Harve Fender testified that the car was taken without his consent; that a few days later Mr. Monroe, the undersheriff at Jay, called him up on the phone and told him where to find his car. *385

C.C. Monroe, undersheriff at the time of the theft, testified that he went to Chanute after the defendant, and on the way back the defendant attempted to escape by running away from the officers at Parsons; that while in jail at Jay he pried open a window and crawled out and was again recaptured; that after his arrest the defendant told witness where to find the car, near the first or second town south of Nowata, the name of the town being Watova; that he telephoned the owner where to find the car; that the defendant had stated in his presence that he would plead guilty if he could get the right number of years.

Against the defendant's objections, the transcript of the testimony of Mrs. Lee Blanchard, given upon defendant's preliminary examination, was read to the jury, which, in substance, was to the effect that she was at the fishing camp at Armstrong's Ferry, on Grand river, at the time the car was taken by the defendant, who came there with his relatives in a Ford roadster; that she saw the defendant leave the fishing camp in the big car while Mr. Fender was up the river fishing, and when he returned he began looking for the car and inquiring about its whereabouts; that the thing that first attracted her attention to the car was the running of the engine; that she was about the width of a street from the car when the defendant drove it out.

The defendant did not testify.

The first assignment is: Error of law, which goes to the jurisdiction of the court. Under this assignment counsel contend that the evidence is insufficient to prove the offense of stealing an automobile, and that the evidence only tends to prove a commission of the offense defined by section 2264, C.S. 1921, which makes it a misdemeanor to drive or attempt to drive an automobile for joy riding, or for any other purpose. *386

We are of opinion that, under the circumstances of taking the car, the undisputed fact that it was only abandoned by the defendant when the officers were in close pursuit upon him, his intention to permanently deprive the owner of said car was clearly established.

The next assignment is that the court erred in admitting the transcript of the evidence of Mrs. Lee Blanchard; she not being present to testify. As a predicate for this testimony it appears that Monroe, undersheriff, testified that he received a subpoena for Mrs. Blanchard, and went to the place where she lived on Grand river and inquired for her and she was not there; that he went to Cleora and asked the postmaster about her whereabouts, and learned that she had not been getting her mail there for some time; that he also went to Picher, where her testimony shows was her permanent home, and there failed to locate her or her family. Other witnesses testified that they had made diligent search and were unable to locate the absent witness.

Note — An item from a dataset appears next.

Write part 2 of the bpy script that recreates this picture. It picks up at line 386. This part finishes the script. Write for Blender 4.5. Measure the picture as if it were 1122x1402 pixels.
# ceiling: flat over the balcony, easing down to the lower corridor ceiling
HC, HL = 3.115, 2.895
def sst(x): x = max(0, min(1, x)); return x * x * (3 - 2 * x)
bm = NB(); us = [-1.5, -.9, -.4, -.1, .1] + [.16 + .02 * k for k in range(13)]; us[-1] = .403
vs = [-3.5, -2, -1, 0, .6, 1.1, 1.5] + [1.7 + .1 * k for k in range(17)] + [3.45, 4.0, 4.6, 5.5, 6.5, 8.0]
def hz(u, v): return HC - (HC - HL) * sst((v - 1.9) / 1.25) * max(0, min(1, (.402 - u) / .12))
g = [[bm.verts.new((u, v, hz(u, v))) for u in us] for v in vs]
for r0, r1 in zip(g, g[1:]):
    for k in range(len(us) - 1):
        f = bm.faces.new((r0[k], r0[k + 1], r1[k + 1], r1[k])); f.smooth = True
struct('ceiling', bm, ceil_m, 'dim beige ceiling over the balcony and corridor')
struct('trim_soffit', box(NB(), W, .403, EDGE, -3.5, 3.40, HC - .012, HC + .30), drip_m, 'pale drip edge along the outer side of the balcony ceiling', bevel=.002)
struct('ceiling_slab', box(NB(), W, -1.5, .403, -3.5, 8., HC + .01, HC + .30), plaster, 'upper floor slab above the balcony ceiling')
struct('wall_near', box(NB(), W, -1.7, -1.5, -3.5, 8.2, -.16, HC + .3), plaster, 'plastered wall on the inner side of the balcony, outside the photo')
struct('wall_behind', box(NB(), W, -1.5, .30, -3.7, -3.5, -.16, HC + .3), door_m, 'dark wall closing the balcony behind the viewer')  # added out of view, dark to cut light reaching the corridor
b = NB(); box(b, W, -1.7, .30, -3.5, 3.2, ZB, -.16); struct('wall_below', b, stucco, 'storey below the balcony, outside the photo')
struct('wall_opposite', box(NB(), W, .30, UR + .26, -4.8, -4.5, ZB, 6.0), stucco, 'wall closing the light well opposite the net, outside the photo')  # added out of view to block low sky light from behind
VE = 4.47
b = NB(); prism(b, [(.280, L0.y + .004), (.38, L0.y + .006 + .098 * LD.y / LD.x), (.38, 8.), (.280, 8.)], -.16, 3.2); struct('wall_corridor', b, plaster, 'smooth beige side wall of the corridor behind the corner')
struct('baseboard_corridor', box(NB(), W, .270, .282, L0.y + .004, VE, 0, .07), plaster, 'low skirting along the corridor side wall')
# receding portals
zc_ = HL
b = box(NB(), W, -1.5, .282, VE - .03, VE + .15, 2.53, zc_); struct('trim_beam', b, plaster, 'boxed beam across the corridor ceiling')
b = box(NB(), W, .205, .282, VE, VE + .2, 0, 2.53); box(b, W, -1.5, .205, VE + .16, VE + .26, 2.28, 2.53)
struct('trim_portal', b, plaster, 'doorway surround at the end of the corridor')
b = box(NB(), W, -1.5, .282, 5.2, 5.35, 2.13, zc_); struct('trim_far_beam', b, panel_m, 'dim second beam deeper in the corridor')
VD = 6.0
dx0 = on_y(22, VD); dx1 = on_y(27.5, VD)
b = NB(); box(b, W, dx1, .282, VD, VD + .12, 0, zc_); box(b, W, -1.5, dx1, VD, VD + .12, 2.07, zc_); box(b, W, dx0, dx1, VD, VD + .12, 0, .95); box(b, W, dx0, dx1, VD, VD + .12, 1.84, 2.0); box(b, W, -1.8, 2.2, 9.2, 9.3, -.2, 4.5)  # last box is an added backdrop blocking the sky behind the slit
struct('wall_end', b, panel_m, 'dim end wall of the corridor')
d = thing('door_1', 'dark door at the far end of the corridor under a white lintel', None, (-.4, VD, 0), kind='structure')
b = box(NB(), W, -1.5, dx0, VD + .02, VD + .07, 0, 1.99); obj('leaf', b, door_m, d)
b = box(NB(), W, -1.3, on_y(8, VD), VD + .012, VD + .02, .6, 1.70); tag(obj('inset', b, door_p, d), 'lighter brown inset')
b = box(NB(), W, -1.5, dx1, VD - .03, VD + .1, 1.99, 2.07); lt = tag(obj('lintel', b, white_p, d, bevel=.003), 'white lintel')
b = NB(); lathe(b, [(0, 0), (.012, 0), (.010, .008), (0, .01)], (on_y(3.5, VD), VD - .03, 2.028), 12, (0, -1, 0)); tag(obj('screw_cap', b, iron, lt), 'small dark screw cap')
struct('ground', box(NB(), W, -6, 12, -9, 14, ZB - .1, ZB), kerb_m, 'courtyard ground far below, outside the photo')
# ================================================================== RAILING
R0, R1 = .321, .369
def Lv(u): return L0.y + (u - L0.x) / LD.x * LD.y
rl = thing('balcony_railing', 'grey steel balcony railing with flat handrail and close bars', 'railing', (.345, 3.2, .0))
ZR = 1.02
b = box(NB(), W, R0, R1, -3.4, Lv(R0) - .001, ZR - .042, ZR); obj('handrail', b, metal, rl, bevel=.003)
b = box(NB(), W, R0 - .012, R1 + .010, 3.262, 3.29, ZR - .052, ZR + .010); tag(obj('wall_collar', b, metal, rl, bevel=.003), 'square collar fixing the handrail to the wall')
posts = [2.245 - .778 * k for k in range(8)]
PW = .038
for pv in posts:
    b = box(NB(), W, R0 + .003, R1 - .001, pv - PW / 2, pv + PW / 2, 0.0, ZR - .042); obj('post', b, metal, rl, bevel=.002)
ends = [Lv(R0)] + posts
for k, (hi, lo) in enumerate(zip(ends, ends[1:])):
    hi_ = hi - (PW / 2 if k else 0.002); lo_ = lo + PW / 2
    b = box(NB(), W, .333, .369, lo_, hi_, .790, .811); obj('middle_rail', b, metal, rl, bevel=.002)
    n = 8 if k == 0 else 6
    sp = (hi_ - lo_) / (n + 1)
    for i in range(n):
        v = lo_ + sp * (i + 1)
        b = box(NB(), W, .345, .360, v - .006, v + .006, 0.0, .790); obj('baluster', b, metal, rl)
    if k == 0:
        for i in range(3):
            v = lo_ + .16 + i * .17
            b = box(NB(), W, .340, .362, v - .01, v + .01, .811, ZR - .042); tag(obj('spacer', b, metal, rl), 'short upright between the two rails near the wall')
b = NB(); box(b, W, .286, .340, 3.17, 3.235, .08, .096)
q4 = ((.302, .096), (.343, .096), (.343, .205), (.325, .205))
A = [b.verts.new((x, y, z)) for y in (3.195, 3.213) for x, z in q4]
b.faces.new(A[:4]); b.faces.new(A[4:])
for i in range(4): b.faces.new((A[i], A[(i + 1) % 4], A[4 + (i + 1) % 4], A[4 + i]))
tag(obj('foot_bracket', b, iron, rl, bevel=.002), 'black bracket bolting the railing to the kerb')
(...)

It is the well-established doctrine in this state that, where the testimony of the witness was given at a preliminary examination, and taken down by the reporter in the presence of the defendant and his counsel, who cross-examined him, and such testimony was filed with the clerk, the transcript is admissible, where the witness is not present and cannot be found in the jurisdiction. Fitzimmons v. State, 14 Okla. Cr. 80, 166 P. 453; Jeffries v. State, 13 Okla. Cr. 146, 162 P. 1137; Henry v. State,10 Okla. Cr. 369, 136 P. 982, 52 L.R.A. (N.S.) 113; Edwards v. State, 9 Okla. Cr. 306, 131 P. 956, 44 L.R.A. (N.S.) 701; Valentine v. State, 16 Okla. Cr. 76, 194 P. 254; Clark v. State,28 Okla. Cr. 31, 228 P. 791.

In this case, sufficient proof of predicate for the *387 introduction of the transcript of the testimony of the absent witness having been made, the objection thereto was properly overruled.

Finally it is urged that, in view of defendant's age, 16 years, and that by reason of his poverty the court appointed counsel to represent him on his trial, he should be given another chance, and that, in the event that this court reaches the conclusion that he had a fair and legal trial, it should consider the question whether the punishment imposed is excessive and too severe, and so finding it should be reduced by this court.

An examination of the record leaves no question in our minds as to the sufficiency of the evidence to sustain the verdict. However, we do not think it called for the severe sentence given by the court.

In view of the reasons stated we are of the opinion that the penalty should be modified to confinement in the state reformatory at Granite for a term of 5 years. With this modification, the judgment of the trial court is affirmed.

BESSEY, P.J., and EDWARDS, J., concur.